An annualized return is the geometric average amount of money earned by an investment each year over a given time period. Unlike a simple average, the annualized return accounts for compounding, providing a clearer picture of how an investment has performed compared to other assets.
It is often referred to as the Compound Annual Growth Rate (CAGR). Investors use this metric to normalize the performance of investments that have different time horizons, allowing for an “apples-to-apples” comparison.
How to Calculate Annualized Return (Example):
- Identify your Initial Investment (e.g., $5,000).
- Determine the Final Value after 3 years (e.g., $6,500).
- Divide the Final Value by the Initial Value: $6,500 / $5,000 = 1.3.
- Raise this result to the power of (1/n): 1.3(1/3) ≈ 1.0914.
- Subtract 1 to get the decimal rate: 0.0914.
- Multiply by 100 for the percentage: 9.14%.
Frequently Asked Questions (FAQ):
Is annualized return the same as CAGR? Yes, the annualized return formula is identical to the Compound Annual Growth Rate formula.
What if my time period is less than a year? You can use decimals (e.g., 6 months = 0.5 years).
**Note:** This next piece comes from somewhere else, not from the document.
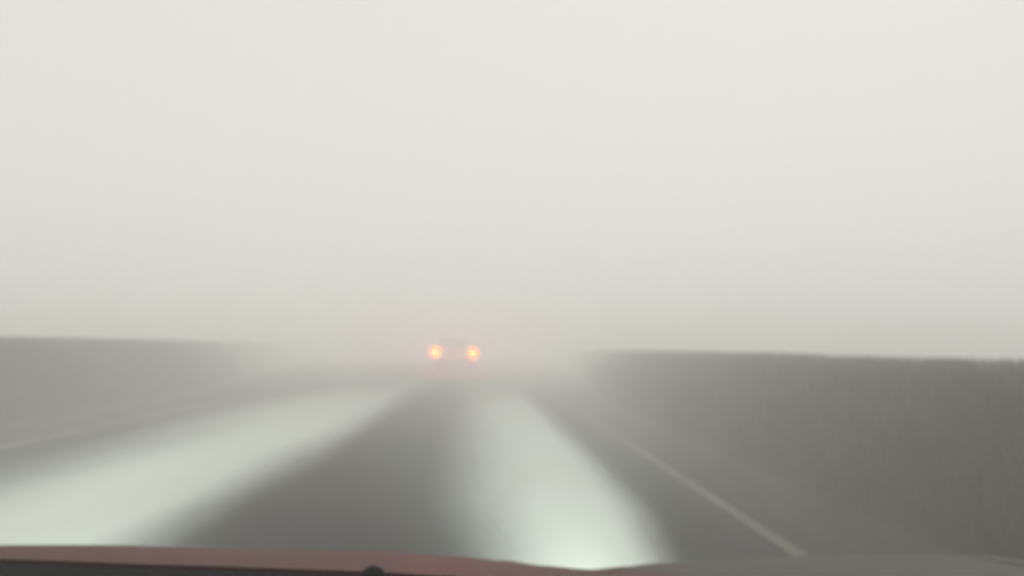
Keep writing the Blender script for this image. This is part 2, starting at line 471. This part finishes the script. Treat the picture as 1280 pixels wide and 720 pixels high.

However, be cautious as annualizing short-term volatility can be misleading.
Can the return be negative? Absolutely. If the final value is less than the initial investment, the annualized return will be negative, representing a loss.
Why use geometric mean instead of arithmetic mean? Geometric mean correctly accounts for the compounding effect, whereas arithmetic mean overestimates returns on volatile assets.